**What needs to be done:** Retype only the lines below from the one with "Recreate this scene" to the one with "COL = S.collection", inclusive, skipping every image.

**Given records:**
.....
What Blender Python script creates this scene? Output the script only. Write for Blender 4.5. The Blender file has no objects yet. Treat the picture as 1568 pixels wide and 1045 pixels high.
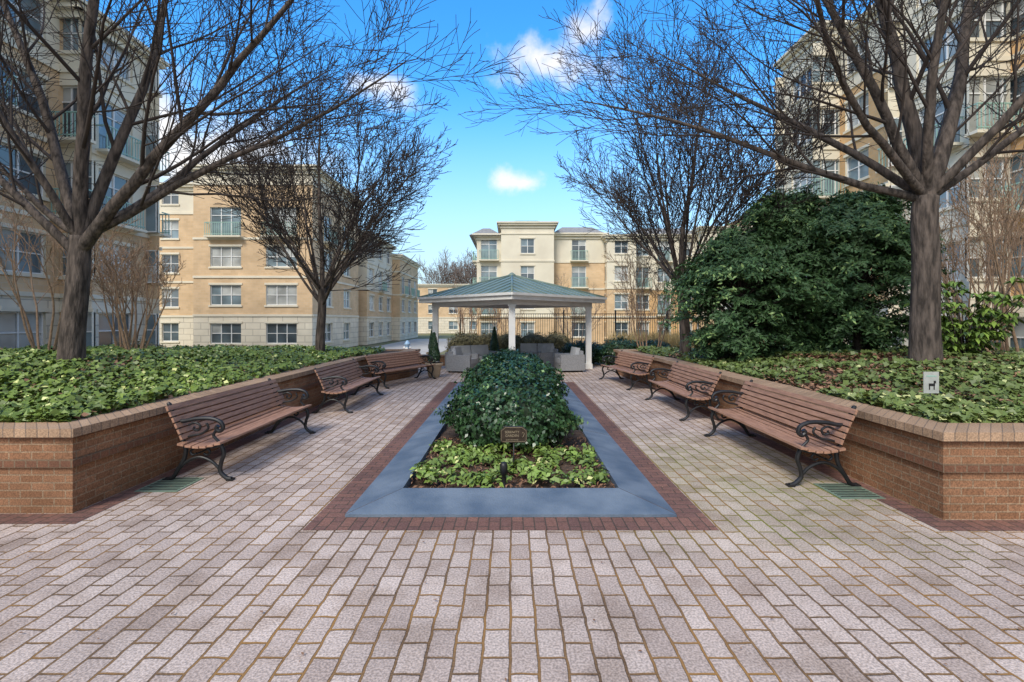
.....
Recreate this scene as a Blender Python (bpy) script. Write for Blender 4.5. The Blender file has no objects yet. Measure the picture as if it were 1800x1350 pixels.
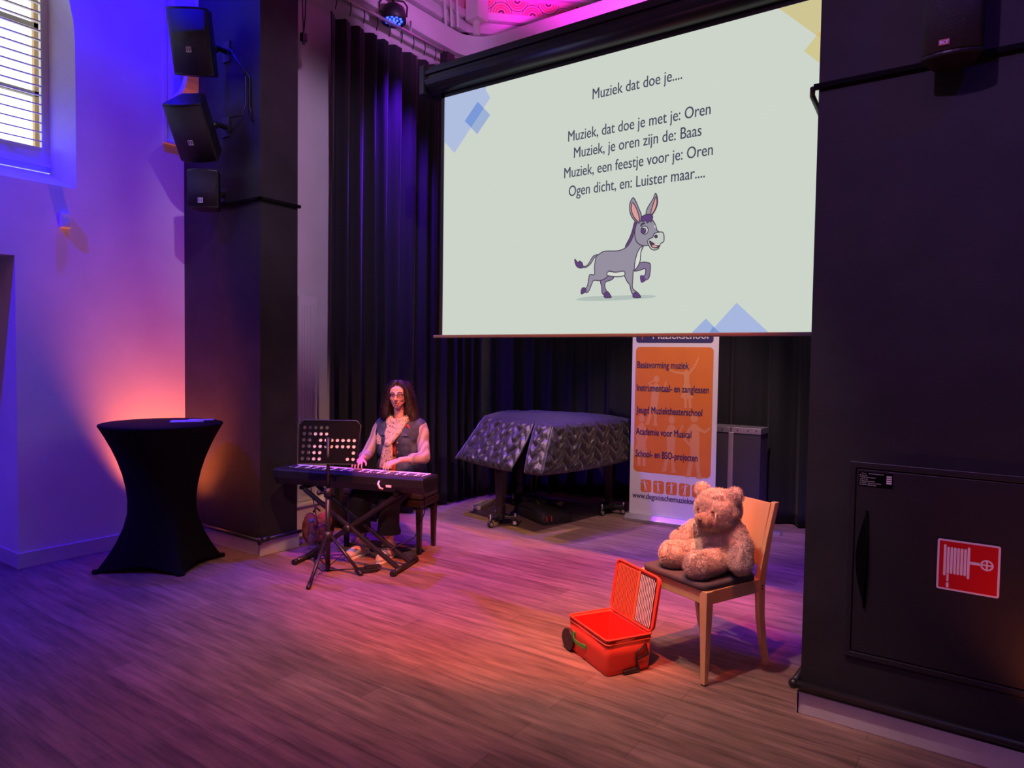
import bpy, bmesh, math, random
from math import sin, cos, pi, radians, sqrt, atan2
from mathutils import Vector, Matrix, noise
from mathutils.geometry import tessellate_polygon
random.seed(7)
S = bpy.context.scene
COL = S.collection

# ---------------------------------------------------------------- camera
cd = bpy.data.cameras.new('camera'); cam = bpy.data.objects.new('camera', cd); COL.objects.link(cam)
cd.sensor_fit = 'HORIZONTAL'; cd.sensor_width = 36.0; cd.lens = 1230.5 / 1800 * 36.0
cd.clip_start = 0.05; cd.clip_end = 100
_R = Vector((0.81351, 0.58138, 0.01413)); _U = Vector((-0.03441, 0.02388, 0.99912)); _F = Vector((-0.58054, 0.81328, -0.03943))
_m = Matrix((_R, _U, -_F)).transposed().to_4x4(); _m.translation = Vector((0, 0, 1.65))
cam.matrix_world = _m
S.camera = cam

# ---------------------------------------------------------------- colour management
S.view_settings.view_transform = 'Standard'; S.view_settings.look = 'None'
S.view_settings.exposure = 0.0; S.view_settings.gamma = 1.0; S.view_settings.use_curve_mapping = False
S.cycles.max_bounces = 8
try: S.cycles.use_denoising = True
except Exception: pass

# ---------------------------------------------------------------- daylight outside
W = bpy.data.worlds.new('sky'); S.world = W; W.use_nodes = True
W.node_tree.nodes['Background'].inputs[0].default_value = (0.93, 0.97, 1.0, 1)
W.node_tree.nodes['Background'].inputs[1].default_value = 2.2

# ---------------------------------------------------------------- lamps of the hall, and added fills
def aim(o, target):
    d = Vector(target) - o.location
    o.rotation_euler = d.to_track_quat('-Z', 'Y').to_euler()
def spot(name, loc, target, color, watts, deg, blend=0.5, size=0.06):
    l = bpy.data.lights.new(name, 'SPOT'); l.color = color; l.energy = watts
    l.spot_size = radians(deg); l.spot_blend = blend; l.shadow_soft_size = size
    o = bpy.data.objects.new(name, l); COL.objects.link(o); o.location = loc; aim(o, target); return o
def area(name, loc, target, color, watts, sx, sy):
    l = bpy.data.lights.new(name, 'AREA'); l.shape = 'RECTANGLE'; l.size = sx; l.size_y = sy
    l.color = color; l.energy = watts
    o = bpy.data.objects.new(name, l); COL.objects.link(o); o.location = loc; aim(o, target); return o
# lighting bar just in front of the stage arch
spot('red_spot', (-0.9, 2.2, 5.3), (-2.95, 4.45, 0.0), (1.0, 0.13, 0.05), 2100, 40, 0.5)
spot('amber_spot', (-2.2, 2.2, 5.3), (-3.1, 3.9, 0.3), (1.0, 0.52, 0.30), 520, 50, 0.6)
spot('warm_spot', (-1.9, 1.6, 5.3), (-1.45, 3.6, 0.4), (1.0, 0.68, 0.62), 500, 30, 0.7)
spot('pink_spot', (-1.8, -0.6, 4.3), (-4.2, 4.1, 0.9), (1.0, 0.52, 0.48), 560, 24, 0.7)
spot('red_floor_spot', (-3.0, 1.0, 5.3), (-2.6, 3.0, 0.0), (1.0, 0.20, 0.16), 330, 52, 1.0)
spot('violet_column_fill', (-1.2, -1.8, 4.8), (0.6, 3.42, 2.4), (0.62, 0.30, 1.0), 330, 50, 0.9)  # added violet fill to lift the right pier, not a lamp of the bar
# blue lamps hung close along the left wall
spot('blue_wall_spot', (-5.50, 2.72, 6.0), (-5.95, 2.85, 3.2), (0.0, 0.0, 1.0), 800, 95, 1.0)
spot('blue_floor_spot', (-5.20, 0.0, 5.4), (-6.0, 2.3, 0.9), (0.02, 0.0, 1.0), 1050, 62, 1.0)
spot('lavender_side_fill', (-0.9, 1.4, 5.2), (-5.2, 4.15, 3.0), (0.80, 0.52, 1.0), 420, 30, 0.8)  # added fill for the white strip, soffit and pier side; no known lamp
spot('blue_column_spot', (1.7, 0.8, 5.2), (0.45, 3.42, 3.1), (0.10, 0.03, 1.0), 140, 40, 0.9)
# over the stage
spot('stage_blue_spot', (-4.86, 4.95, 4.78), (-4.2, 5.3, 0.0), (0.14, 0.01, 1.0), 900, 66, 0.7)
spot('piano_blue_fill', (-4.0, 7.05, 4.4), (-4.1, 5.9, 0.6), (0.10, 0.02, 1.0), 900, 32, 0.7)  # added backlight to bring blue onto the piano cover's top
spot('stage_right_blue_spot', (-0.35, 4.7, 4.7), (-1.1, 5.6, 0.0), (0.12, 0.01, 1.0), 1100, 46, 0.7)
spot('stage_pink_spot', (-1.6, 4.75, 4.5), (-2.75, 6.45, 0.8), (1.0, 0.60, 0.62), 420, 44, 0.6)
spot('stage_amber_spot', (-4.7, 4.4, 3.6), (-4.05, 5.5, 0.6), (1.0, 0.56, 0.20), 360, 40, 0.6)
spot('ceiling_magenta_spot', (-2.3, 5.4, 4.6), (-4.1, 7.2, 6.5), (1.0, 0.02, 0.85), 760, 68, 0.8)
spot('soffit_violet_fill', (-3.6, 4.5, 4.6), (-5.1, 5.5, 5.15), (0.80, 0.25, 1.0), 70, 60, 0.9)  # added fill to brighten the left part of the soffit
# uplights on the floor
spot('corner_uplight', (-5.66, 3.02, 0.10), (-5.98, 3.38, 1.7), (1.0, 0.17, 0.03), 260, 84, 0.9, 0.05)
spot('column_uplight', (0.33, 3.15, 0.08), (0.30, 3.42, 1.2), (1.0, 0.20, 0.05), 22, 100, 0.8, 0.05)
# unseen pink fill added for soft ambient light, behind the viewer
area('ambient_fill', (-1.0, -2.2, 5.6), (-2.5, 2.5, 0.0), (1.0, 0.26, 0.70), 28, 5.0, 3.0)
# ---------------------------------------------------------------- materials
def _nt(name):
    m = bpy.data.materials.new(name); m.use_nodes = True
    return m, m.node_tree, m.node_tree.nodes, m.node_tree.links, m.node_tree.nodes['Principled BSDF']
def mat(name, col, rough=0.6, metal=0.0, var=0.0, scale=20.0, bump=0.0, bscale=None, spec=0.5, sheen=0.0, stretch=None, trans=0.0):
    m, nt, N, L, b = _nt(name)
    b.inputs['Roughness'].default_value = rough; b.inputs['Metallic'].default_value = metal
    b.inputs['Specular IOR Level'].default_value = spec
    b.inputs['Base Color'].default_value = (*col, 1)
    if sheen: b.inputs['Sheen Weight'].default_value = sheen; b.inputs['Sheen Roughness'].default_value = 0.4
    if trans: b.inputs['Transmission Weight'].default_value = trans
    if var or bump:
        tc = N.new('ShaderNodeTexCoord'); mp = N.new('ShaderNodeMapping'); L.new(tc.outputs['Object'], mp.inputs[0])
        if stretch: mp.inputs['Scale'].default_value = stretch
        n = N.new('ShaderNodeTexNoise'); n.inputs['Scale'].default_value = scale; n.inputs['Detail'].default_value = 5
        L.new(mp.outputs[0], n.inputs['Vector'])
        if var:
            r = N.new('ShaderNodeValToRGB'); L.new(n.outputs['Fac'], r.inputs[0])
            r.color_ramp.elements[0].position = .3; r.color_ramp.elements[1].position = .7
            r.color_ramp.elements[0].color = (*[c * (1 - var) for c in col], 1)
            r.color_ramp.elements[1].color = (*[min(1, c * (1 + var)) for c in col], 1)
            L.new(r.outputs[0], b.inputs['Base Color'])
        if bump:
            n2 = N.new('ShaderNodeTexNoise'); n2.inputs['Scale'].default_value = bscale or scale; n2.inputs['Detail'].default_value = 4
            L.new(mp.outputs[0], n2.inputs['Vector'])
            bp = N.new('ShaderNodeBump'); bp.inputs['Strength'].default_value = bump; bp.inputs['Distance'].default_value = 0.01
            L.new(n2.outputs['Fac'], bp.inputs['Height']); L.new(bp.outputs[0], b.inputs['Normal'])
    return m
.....
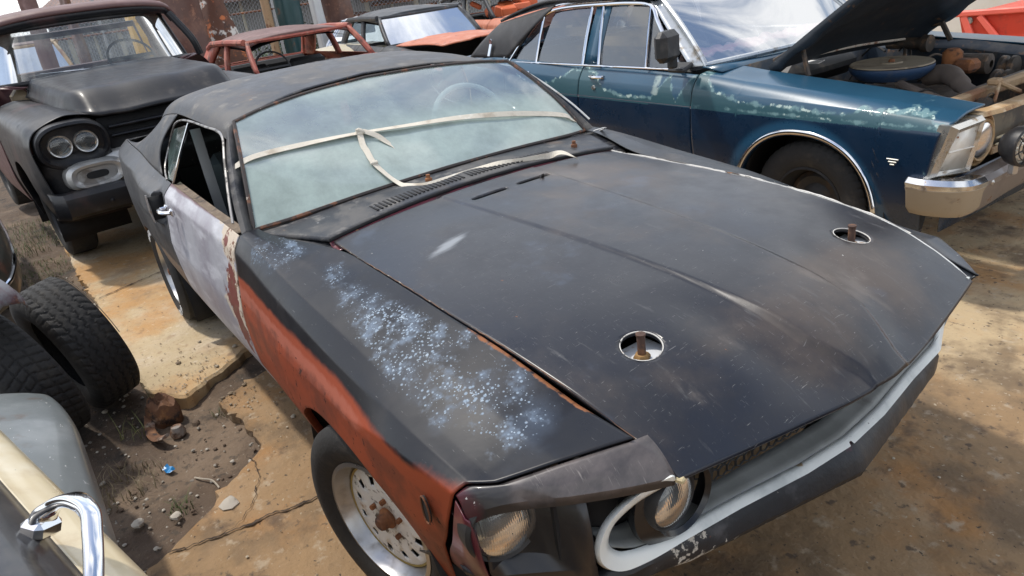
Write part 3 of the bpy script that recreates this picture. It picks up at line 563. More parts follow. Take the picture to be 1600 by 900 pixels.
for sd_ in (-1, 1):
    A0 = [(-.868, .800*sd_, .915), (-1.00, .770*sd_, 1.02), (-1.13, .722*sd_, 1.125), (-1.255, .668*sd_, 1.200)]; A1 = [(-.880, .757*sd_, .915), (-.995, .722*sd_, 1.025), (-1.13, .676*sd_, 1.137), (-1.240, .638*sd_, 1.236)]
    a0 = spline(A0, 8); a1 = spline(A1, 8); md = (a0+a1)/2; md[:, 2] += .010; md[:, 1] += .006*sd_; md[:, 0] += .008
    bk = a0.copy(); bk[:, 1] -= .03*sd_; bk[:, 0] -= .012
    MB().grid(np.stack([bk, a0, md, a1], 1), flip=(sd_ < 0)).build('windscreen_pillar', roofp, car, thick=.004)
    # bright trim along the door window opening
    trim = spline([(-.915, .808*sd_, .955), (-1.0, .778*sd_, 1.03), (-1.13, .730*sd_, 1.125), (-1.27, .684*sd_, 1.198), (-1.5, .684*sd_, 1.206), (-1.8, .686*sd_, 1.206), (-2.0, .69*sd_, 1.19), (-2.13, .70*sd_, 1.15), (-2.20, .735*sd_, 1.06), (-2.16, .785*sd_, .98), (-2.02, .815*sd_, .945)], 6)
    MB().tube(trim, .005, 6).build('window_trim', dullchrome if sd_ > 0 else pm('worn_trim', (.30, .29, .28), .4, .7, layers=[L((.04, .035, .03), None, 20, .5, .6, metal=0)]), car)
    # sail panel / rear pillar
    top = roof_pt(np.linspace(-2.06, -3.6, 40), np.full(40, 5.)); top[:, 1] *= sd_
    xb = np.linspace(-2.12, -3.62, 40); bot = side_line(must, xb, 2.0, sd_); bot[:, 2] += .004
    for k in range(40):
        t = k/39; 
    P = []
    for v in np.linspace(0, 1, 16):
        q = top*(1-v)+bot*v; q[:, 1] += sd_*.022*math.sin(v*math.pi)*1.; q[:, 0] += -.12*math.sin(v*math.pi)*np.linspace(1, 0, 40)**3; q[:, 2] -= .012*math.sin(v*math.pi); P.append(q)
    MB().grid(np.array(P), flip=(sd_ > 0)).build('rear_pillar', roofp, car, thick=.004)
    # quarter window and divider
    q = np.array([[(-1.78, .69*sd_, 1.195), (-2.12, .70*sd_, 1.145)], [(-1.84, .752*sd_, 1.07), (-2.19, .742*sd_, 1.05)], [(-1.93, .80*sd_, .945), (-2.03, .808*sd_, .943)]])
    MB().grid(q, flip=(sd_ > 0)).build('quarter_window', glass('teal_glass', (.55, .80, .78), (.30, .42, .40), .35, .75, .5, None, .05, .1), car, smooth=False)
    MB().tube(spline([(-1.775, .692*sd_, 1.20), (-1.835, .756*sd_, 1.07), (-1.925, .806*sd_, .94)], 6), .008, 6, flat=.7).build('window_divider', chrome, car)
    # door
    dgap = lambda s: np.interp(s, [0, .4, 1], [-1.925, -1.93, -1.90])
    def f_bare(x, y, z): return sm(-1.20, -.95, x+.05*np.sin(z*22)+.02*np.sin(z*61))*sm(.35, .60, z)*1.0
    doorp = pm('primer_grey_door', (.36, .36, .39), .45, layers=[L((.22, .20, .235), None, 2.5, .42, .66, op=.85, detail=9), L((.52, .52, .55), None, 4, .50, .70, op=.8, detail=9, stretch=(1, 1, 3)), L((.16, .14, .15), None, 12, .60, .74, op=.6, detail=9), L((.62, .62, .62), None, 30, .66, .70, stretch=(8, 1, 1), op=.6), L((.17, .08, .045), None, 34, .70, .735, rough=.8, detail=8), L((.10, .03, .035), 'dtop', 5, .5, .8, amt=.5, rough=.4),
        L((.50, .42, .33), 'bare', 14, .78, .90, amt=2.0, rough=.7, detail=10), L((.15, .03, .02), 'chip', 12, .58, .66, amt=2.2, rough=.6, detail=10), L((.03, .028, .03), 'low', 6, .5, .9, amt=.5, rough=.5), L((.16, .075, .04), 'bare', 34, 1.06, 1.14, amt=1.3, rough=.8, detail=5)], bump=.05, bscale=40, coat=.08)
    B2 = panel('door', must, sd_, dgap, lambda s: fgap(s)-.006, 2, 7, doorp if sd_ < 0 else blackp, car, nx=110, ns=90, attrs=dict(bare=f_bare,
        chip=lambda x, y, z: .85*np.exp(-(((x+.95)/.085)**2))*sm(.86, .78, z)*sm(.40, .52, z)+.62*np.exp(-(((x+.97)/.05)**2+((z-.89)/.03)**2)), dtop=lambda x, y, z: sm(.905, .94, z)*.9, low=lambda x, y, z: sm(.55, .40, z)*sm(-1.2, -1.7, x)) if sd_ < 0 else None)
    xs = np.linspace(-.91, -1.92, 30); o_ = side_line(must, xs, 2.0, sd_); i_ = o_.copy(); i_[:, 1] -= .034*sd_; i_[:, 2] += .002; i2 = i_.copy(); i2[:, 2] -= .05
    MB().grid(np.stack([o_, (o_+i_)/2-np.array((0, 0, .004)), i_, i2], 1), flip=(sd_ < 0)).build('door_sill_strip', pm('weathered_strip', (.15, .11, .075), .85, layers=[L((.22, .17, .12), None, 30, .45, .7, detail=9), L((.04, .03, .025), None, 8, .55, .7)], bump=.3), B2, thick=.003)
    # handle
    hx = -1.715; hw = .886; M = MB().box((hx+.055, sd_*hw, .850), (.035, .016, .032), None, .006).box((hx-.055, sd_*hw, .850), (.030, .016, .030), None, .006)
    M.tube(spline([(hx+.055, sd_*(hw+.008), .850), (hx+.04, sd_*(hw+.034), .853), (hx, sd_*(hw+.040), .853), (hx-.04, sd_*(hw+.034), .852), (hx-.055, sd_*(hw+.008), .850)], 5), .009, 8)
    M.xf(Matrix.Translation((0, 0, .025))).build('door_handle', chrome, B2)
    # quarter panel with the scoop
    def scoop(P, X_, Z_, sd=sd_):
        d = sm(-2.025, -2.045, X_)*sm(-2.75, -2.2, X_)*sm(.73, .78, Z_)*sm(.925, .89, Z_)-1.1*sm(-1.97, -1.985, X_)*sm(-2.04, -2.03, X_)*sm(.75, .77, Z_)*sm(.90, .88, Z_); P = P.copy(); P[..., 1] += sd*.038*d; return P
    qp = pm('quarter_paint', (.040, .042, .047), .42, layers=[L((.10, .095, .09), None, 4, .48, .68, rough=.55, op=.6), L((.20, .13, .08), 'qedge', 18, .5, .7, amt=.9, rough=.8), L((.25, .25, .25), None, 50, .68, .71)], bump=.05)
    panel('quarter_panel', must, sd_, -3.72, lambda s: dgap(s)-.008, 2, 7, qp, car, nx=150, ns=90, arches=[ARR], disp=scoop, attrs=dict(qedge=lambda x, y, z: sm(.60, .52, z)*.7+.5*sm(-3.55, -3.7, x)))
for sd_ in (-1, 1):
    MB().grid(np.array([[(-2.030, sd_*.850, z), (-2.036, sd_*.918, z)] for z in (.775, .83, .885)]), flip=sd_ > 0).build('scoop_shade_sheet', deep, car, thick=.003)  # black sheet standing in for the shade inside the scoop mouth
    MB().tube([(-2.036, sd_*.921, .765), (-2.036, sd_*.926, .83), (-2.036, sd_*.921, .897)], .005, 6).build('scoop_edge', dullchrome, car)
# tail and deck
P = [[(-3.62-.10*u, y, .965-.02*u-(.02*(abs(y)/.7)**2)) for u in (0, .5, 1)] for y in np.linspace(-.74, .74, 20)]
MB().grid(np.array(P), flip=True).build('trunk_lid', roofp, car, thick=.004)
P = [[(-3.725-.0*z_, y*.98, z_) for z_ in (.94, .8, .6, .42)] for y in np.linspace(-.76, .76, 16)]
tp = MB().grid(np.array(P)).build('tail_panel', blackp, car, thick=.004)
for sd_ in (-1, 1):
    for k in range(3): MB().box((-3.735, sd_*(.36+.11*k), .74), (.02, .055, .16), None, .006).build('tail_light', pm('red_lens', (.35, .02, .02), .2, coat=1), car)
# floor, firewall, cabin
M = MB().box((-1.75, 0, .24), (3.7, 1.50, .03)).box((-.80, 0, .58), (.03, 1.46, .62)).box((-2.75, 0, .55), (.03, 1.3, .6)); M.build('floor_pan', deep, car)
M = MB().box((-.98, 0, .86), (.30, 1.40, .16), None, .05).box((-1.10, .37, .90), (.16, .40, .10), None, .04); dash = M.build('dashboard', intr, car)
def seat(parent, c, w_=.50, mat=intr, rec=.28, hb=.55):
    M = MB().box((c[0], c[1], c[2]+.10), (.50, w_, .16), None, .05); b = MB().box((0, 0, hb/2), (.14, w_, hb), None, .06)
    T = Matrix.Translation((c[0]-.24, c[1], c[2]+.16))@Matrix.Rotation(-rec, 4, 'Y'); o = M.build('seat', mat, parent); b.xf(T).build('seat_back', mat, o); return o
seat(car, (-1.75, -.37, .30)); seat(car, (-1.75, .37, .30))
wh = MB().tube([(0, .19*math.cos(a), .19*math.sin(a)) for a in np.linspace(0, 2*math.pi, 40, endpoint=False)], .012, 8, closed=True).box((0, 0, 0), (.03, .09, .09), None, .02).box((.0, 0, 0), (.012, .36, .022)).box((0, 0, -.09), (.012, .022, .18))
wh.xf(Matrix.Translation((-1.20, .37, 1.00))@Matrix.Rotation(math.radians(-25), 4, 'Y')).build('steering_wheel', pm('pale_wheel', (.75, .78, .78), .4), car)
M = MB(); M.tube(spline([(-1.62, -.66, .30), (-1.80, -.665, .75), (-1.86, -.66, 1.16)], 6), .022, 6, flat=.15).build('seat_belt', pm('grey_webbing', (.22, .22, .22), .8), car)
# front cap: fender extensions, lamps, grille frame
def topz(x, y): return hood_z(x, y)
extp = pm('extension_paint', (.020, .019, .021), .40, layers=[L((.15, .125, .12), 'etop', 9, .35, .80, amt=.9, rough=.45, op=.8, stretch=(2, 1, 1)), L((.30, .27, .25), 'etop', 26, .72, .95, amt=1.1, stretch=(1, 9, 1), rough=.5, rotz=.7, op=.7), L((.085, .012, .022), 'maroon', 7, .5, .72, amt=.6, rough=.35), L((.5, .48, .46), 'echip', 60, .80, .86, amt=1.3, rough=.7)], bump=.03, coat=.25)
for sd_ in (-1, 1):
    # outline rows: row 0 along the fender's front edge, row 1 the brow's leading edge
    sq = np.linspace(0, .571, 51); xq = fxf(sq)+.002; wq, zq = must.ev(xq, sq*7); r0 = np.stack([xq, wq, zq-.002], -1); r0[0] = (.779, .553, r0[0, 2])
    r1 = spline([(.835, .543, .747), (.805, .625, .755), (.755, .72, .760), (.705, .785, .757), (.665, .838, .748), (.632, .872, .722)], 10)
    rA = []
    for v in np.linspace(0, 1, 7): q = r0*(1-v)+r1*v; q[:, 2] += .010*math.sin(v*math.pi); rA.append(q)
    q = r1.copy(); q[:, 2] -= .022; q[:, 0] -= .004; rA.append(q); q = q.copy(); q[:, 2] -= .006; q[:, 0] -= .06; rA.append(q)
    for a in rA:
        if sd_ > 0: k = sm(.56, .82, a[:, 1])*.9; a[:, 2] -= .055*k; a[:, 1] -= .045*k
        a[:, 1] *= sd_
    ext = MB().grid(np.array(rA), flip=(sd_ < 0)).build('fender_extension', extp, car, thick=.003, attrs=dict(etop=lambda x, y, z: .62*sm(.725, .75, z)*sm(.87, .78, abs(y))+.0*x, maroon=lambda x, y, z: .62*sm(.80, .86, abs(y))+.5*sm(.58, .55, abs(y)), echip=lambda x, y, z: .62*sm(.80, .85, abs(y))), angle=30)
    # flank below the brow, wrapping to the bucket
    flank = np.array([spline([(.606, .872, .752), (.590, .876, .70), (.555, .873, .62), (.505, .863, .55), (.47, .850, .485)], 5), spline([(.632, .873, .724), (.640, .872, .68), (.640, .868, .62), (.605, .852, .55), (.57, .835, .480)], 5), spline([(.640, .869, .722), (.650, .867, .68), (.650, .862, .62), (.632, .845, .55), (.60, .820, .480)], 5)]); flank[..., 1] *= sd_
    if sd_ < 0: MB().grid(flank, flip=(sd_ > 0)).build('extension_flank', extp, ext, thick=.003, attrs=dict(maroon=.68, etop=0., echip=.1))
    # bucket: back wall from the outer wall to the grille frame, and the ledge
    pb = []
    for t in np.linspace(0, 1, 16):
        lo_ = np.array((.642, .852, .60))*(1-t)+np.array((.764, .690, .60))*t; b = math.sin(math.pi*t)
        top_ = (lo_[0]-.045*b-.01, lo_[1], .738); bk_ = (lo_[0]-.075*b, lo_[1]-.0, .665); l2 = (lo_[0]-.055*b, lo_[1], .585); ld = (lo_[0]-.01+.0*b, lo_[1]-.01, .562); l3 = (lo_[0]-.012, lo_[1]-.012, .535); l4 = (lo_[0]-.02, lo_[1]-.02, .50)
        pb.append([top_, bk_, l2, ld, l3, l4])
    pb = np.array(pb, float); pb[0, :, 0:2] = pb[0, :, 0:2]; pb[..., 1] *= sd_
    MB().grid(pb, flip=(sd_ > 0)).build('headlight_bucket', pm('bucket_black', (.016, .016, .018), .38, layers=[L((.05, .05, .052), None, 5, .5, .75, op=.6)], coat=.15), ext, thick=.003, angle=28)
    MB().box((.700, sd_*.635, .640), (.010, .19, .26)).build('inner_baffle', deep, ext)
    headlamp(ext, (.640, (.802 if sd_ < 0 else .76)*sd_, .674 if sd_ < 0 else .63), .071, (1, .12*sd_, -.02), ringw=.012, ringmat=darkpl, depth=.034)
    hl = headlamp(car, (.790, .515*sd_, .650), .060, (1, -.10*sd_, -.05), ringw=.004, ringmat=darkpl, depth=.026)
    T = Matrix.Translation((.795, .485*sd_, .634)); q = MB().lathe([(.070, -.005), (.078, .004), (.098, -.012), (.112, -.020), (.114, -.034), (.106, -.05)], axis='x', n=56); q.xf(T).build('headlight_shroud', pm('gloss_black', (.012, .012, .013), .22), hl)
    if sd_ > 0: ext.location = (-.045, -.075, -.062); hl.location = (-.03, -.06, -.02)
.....
**Answer for this exercise:**
Recreate this scene as a Blender Python (bpy) script. Write for Blender 4.5. The Blender file has no objects yet. Measure the picture as if it were 1800x1350 pixels.
import bpy, bmesh, math, random
from math import sin, cos, pi, radians, sqrt, atan2
from mathutils import Vector, Matrix, noise
from mathutils.geometry import tessellate_polygon
random.seed(7)
S = bpy.context.scene
COL = S.collection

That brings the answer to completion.